In retrospect, one would say that this collaborative initiative became a dynamic site for problematizing the issues of class struggle, and also provided symbiotic links between art/art education/society. The young minds that created the works demonstrated a keen sensitivity to community issues and social cohesion, via a vigorous engagement with the numerous possibilities that the Black Box provided.

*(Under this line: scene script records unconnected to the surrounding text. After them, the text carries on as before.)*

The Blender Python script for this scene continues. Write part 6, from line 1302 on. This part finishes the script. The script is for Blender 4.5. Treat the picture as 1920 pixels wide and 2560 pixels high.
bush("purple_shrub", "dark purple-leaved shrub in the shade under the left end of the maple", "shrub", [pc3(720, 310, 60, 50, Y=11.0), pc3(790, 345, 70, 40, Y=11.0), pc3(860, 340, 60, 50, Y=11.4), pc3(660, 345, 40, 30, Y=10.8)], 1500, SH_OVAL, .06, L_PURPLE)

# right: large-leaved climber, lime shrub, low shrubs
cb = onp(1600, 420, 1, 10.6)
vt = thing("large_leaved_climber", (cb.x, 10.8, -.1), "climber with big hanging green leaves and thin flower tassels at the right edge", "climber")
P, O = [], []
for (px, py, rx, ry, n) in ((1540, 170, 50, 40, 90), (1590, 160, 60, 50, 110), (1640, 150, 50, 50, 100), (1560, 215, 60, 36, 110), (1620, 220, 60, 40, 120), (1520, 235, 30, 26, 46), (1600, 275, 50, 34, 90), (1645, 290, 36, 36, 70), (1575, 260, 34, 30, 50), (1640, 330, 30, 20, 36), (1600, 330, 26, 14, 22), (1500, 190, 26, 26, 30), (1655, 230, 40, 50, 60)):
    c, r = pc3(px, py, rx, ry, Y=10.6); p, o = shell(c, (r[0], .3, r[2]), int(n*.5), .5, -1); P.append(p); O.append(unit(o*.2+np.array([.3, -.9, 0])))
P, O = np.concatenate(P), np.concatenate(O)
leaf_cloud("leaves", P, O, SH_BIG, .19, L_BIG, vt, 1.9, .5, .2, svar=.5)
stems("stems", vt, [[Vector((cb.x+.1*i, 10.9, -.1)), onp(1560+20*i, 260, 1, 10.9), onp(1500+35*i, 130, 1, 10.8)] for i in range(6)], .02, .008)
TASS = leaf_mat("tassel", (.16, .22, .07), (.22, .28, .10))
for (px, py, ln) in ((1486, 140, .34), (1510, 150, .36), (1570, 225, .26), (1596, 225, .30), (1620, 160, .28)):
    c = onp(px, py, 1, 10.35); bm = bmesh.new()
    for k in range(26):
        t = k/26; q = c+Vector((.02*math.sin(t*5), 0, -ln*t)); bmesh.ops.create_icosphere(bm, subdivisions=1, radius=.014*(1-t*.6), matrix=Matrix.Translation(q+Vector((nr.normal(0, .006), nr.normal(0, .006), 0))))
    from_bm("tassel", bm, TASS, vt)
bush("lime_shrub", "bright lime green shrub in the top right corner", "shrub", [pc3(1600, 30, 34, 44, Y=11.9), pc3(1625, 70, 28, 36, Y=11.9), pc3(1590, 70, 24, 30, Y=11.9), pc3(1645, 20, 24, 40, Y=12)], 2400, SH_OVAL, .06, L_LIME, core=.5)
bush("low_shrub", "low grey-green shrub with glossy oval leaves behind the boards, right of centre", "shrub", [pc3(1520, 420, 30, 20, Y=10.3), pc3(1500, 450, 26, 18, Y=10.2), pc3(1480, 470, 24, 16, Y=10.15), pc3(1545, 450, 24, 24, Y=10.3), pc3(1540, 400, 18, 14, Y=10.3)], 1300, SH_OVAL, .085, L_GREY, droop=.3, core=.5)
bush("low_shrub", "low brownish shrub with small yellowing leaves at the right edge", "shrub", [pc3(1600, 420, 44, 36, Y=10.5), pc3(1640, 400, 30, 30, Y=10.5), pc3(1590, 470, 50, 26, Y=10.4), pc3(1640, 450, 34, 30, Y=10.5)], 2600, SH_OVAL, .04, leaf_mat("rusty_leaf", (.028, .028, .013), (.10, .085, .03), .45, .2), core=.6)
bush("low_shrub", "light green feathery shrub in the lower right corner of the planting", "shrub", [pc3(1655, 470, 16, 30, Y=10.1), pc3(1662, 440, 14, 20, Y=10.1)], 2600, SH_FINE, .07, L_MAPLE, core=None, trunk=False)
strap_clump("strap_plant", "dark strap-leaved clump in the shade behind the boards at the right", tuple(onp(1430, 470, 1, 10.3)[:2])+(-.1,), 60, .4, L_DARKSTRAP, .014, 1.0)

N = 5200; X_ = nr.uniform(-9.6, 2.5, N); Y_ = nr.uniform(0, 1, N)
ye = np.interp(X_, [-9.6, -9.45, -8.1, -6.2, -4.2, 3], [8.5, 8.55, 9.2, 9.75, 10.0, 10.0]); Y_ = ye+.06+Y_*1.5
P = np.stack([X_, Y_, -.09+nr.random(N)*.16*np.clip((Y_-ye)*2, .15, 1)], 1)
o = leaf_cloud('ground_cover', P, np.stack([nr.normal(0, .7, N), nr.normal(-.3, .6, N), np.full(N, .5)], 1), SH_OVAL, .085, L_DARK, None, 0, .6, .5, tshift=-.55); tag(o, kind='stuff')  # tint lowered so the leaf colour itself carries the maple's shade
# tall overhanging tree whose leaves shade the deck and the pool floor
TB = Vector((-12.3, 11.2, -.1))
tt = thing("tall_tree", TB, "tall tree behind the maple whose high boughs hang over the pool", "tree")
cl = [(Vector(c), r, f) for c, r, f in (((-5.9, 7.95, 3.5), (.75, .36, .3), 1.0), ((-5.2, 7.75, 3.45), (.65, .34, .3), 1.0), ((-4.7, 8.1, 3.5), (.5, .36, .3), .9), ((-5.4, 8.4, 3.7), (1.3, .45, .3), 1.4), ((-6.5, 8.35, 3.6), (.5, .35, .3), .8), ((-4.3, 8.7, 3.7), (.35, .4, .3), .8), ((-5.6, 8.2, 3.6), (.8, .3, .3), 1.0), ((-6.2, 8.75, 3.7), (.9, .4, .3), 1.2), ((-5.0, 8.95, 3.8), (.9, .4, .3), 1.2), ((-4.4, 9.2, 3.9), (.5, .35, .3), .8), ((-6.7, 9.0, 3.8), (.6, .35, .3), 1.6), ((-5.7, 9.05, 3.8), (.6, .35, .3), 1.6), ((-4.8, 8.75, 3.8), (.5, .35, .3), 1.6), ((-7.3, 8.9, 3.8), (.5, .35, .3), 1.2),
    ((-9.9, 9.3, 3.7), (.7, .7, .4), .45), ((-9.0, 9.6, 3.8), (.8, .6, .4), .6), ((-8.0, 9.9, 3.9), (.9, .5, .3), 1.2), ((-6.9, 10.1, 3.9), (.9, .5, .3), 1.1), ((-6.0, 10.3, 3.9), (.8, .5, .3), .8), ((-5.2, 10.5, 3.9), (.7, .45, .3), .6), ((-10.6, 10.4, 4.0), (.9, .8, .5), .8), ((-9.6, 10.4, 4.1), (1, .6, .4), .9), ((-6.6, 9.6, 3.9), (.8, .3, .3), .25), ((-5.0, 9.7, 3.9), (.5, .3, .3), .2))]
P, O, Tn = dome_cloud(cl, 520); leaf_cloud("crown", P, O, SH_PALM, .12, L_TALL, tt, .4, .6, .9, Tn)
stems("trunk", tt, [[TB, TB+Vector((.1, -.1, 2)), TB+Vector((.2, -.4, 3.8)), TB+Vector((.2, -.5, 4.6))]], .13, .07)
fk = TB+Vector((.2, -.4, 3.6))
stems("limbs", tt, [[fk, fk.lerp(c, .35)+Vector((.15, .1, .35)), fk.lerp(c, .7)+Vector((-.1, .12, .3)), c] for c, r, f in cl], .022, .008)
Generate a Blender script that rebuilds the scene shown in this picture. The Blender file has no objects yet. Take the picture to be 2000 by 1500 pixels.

Some of the teachers who participated in this workshop have also used this concept in their respective schools, but given the institutionalization of The Black Box Exercise, one wonders if its participatory and synergistic constituents become self-contradictory with time.
If one could look at the culture of the metropolis as an Ideological State Apparatus, as an icon of the twentieth century and a metaphor of a concept of ‘progress’, with ever-rising towers of steel and glass, neon lights, larger- than- life billboards and constant motion, Mumbai serves as a representation of such an icon. The modern city, however, is both physically and ideologically repressive because, on the ground, it is capable of controlling the movement of people yet, at the same time; ‘urban’ living becomes desirable and a marker of social achievement due to the connections between the city and potential wealth. It is also interesting to consider the extent to which the physical control mechanisms of a city are struggled against by those for whom the dream becomes a nightmare. Simultaneously, Mumbai is also the city of the Other, populated by the marginalized, living on the peripheries, yet contributing to its growth in tertiary sectors. In this context, the works of the Black Box Exercise, in many ways of its microscopic renderings of multiple Mumbai’s and alternative voices, articulated such struggles against a dominant ideology in which the friction becomes palpable, where the city, splitting at its seams, with immigrants, suicides and disappearing spaces, nevertheless seeks to meet the notions of progress and modernization, dismantling social relations and multiple histories.